> [REQUEST]: Print the listing in its entirety and exactly, leaving out images.

> [DATASET EXTRACT]:

-------

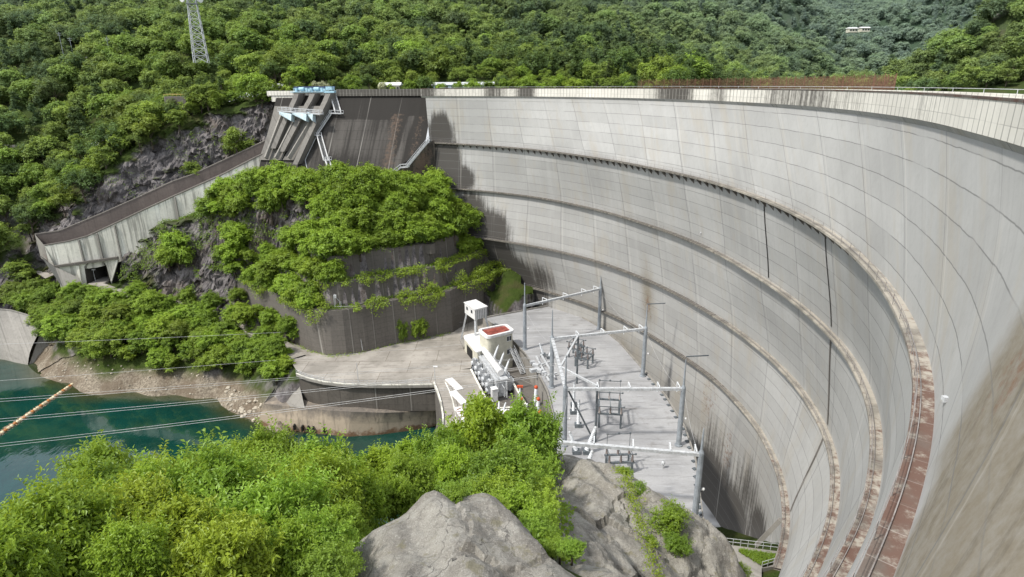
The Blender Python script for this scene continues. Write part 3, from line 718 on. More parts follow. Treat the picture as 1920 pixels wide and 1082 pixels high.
# ================================================================== TERRAIN
ZP, ZR, ZWAT = -73.5, -70.5, -88.0
class RBF:
    def __init__(s, pts, c=3.0):
        s.p = np.array([tuple(p) for p in pts], float); s.c = c; n = len(s.p); X = s.p[:, :2]
        K = s.k(X, X)-np.eye(n)*.6; A = np.zeros((n+3, n+3)); A[:n, :n] = -K; A[:n, n] = 1; A[:n, n+1:] = X/100; A[n, :n] = 1; A[n+1:, :n] = X.T/100
        s.w = np.linalg.solve(A, np.r_[s.p[:, 2], 0, 0, 0])
    def k(s, a, b): return np.sqrt(((a[:, None]-b[None])**2).sum(-1)+s.c**2)
    def __call__(s, X):
        X = np.atleast_2d(X); out = []
        for i in range(0, len(X), 20000):
            x = X[i:i+20000]; out.append(-s.k(x, s.p[:, :2])@s.w[:-3]+s.w[-3]+(x/100)@s.w[-2:])
        return np.concatenate(out)
def G(px, py, Y, dz=0): p = U(px, py, Y=Y); return (p.x, p.y, p.z+dz)
def Gz(px, py, z): p = U(px, py, z=z); return (p.x, p.y, z)
W1px = [(455, 592), (478, 600), (500, 610), (527, 627), (557, 644), (586, 657), (621, 666), (650, 664.6), (682, 659), (726, 647), (768, 638), (810, 630), (848, 622), (862, 612), (905, 592)]
W1 = [Vector((p.x, p.y, 0)) for p in (U(a, b, z=ZP) for a, b in W1px)]
W1 += [Vector((-6.5, 201, 0)), Vector((6, 203.5, 0))]
Epx = [(553, 690), (560, 699), (580, 707), (610, 714), (650, 718.5), (700, 720), (760, 720), (815, 719)]
E_ = [U(a, b, z=ZP) for a, b in Epx]
Dpx = [(815, 719), (822, 735), (828, 755), (832, 780), (832, 810), (829, 832), (822, 858), (806, 900)]
D_ = [U(a, b, z=ZP) for a, b in Dpx]
wat = [(-100,118,-96),(-60,110,-96),(-40,128,-94),(-200,100,-96),(-150,150,-95),(-24,140,-94),(-250,140,-96),(-22,100,-94),(-60,135,-94),(-110,150,-94),(-300,150,-96),(-300,90,-96),(-120,80,-90),(-200,60,-80)]
hillL = [G(0,430,222,-5),(G(60,400,228,-5)),G(0,300,250,-6),G(120,300,250,-6),G(0,180,285,-7),G(150,180,285,-7),G(300,180,275,-7),G(400,170,268,-6),G(480,140,275,-6),G(0,60,330,-7),G(200,60,330,-7),G(400,60,330,-7),
  G(0,0,380,-7),G(300,0,400,-7),G(500,80,320,-7),G(0,250,262,-6),G(230,240,256,-5),G(180,290,244,-5),(-260,215,-42),(-300,262,-8),(-360,200,-40),(-400,300,20),(-240,190,-72),(-270,150,-90)]
cliffpts = []
for i, (a, b) in enumerate([((65,439),216),((112,432),218),((148,417),220),((192,399),222),((257,370),226),((322,340),229),((360,327),231.5),((433,293),236),((500,262),239.5)]):
    p = U(a[0], a[1], Y=b); cliffpts += [(p.x+1, p.y+1.5, p.z-5), (p.x-.5, p.y+3.5, p.z-3)] if i else []
top = [(130,400,222,0),(190,340,230,0),(235,300,236,0),(270,272,240,0),(330,240,244,0),(400,213,247,0),(450,210,249,0),(503,190,250,0)]
cliffpts += [G(a, b, c, d) for a, b, c, d in top]+[G(a-8, b-4, c+6, 1) for a, b, c, d in top]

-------

> [TASK OUTPUT]:
The Blender Python script for this scene continues. Write part 3, from line 718 on. More parts follow. Treat the picture as 1920 pixels wide and 1082 pixels high.
# ================================================================== TERRAIN
ZP, ZR, ZWAT = -73.5, -70.5, -88.0
class RBF:
    def __init__(s, pts, c=3.0):
        s.p = np.array([tuple(p) for p in pts], float); s.c = c; n = len(s.p); X = s.p[:, :2]
        K = s.k(X, X)-np.eye(n)*.6; A = np.zeros((n+3, n+3)); A[:n, :n] = -K; A[:n, n] = 1; A[:n, n+1:] = X/100; A[n, :n] = 1; A[n+1:, :n] = X.T/100
        s.w = np.linalg.solve(A, np.r_[s.p[:, 2], 0, 0, 0])
    def k(s, a, b): return np.sqrt(((a[:, None]-b[None])**2).sum(-1)+s.c**2)
    def __call__(s, X):
        X = np.atleast_2d(X); out = []
        for i in range(0, len(X), 20000):
            x = X[i:i+20000]; out.append(-s.k(x, s.p[:, :2])@s.w[:-3]+s.w[-3]+(x/100)@s.w[-2:])
        return np.concatenate(out)
def G(px, py, Y, dz=0): p = U(px, py, Y=Y); return (p.x, p.y, p.z+dz)
def Gz(px, py, z): p = U(px, py, z=z); return (p.x, p.y, z)
W1px = [(455, 592), (478, 600), (500, 610), (527, 627), (557, 644), (586, 657), (621, 666), (650, 664.6), (682, 659), (726, 647), (768, 638), (810, 630), (848, 622), (862, 612), (905, 592)]
W1 = [Vector((p.x, p.y, 0)) for p in (U(a, b, z=ZP) for a, b in W1px)]
W1 += [Vector((-6.5, 201, 0)), Vector((6, 203.5, 0))]
Epx = [(553, 690), (560, 699), (580, 707), (610, 714), (650, 718.5), (700, 720), (760, 720), (815, 719)]
E_ = [U(a, b, z=ZP) for a, b in Epx]
Dpx = [(815, 719), (822, 735), (828, 755), (832, 780), (832, 810), (829, 832), (822, 858), (806, 900)]
D_ = [U(a, b, z=ZP) for a, b in Dpx]
wat = [(-100,118,-96),(-60,110,-96),(-40,128,-94),(-200,100,-96),(-150,150,-95),(-24,140,-94),(-250,140,-96),(-22,100,-94),(-60,135,-94),(-110,150,-94),(-300,150,-96),(-300,90,-96),(-120,80,-90),(-200,60,-80)]
hillL = [G(0,430,222,-5),(G(60,400,228,-5)),G(0,300,250,-6),G(120,300,250,-6),G(0,180,285,-7),G(150,180,285,-7),G(300,180,275,-7),G(400,170,268,-6),G(480,140,275,-6),G(0,60,330,-7),G(200,60,330,-7),G(400,60,330,-7),
  G(0,0,380,-7),G(300,0,400,-7),G(500,80,320,-7),G(0,250,262,-6),G(230,240,256,-5),G(180,290,244,-5),(-260,215,-42),(-300,262,-8),(-360,200,-40),(-400,300,20),(-240,190,-72),(-270,150,-90)]
cliffpts = []
for i, (a, b) in enumerate([((65,439),216),((112,432),218),((148,417),220),((192,399),222),((257,370),226),((322,340),229),((360,327),231.5),((433,293),236),((500,262),239.5)]):
    p = U(a[0], a[1], Y=b); cliffpts += [(p.x+1, p.y+1.5, p.z-5), (p.x-.5, p.y+3.5, p.z-3)] if i else []
top = [(130,400,222,0),(190,340,230,0),(235,300,236,0),(270,272,240,0),(330,240,244,0),(400,213,247,0),(450,210,249,0),(503,190,250,0)]
cliffpts += [G(a, b, c, d) for a, b, c, d in top]+[G(a-8, b-4, c+6, 1) for a, b, c, d in top]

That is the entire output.